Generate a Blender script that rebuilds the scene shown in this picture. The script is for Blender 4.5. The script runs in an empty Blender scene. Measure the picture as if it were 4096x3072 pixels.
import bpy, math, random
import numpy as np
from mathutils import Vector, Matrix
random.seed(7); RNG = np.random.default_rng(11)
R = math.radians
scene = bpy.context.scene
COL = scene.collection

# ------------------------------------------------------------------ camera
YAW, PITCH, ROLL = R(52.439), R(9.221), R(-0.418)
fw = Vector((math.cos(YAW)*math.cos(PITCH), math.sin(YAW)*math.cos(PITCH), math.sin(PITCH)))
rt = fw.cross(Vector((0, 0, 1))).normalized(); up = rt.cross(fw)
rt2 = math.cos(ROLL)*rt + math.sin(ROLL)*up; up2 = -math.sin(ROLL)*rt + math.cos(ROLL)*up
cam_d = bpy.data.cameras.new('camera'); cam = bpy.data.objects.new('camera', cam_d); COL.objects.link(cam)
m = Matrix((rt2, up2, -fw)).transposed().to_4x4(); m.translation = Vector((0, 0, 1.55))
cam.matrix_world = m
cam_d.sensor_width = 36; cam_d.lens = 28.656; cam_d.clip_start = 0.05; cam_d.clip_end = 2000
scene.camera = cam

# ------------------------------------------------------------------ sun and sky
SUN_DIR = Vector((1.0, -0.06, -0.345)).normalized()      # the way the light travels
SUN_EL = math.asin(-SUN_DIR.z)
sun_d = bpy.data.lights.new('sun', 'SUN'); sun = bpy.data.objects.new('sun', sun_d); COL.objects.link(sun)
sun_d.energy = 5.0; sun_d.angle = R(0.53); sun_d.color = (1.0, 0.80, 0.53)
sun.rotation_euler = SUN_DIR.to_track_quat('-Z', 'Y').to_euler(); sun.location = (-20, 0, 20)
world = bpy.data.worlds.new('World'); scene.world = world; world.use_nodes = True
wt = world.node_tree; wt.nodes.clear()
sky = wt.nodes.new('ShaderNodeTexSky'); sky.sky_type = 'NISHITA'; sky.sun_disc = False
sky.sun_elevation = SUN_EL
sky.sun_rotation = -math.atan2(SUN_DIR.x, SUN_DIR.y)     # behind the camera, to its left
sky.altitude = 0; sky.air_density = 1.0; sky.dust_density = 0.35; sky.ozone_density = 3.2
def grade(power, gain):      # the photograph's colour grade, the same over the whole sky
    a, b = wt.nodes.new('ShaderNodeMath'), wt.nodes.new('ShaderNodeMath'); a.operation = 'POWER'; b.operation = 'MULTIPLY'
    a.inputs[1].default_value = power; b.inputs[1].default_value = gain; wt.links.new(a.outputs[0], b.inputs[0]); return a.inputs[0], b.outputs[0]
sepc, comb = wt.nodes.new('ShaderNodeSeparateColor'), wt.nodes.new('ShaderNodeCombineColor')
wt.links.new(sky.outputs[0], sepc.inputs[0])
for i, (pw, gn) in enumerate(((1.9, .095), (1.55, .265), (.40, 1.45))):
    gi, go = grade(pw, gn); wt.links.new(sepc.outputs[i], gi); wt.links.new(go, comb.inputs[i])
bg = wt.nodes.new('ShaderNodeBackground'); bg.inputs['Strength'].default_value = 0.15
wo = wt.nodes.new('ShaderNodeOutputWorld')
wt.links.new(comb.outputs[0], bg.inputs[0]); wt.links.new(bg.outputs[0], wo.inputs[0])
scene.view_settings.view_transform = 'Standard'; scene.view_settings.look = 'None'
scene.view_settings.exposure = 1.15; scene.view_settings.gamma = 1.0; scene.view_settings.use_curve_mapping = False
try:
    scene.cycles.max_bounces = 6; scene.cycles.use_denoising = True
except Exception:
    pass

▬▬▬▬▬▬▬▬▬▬

◆ **What is asked**:
Gather, from the listing above, every line carrying the word "scene".

◆ **Result for this task**:
Generate a Blender script that rebuilds the scene shown in this picture. The script is for Blender 4.5. The script runs in an empty Blender scene. Measure the picture as if it were 4096x3072 pixels.
scene = bpy.context.scene
COL = scene.collection
scene.camera = cam
world = bpy.data.worlds.new('World'); scene.world = world; world.use_nodes = True
scene.view_settings.view_transform = 'Standard'; scene.view_settings.look = 'None'
scene.view_settings.exposure = 1.15; scene.view_settings.gamma = 1.0; scene.view_settings.use_curve_mapping = False
    scene.cycles.max_bounces = 6; scene.cycles.use_denoising = True